Note: the first season of Burn Notice expires at the end of tomorrow on hulu.com. Further note: watching 75% of the first season of Burn Notice in one day will give you dreams that you are in trouble with both organized crime and the FBI. But I wouldn't let that stop you.
It had been a long time since this particular obsession reared its covert head: the first time I saw a Bond movie, when I was eight or nine, I suddenly wanted to be a spy more than anything in the world. (It narrowly edged out detective, and indeed, there was a surveillance section in my copy of–I kid you not– The Hardy Boys' Detective Handbook.) But I lacked the mathematical nimbleness to do complicated codes, I'm a terrible liar, and...let's just say if I'd attempted to be a school shooter, the affair would have been known to history as the Southside Tidewater Foot Massacre. Not good signs for a would-be spook.
And so the impulse went latent until this summer, when I saw the Get Smart remake.
I didn't review the film here, partly because it wasn't a scary movie (the realization that Dwayne "the Rock" Johnson isn't really a bad actor is more unsettling than scary) and partly because it wasn't very good. It tried to be an "action-comedy" and only succeeded in being "action, then comedy, then action..." And yet I was obsessed with it: partly because of some interesting questions it brought up, as both main characters love their jobs so much they submit to drastic physical alteration in order to keep working, and where should the line be drawn on that even if you are a spy?–and partly because my Spy Thing had suddenly risen from the depths of my unconscious and wanted me to learn to climb walls and outwit villains.
That would be about when everybody and his brother started telling me how wonderful Burn Notice was; maybe the secret-agent lust showed somehow.

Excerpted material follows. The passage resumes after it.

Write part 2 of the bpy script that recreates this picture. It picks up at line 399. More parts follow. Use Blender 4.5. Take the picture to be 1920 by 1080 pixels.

I'm possibly the last person in America not to have noticed the show by now, but just in case: spy and master of improvised solutions Michael Westen is summarily and mysteriously booted from the service. Stranded in Miami with his family, ex-girlfriend, and contact/sidekick Sam (played by Bruce Campbell: his character is supposed to have gone to seed, but I'd still rather look at him than Michael, who resembles those cheekboney guys who show up in superhero movies to have their girlfriends stolen by the protagonist), Michael tries to figure out what happened and make it right while also doing side projects and repairing sabotaged weapons with paper clips. It's very good, and I highly recommend it. But it still won't get you a double-O number.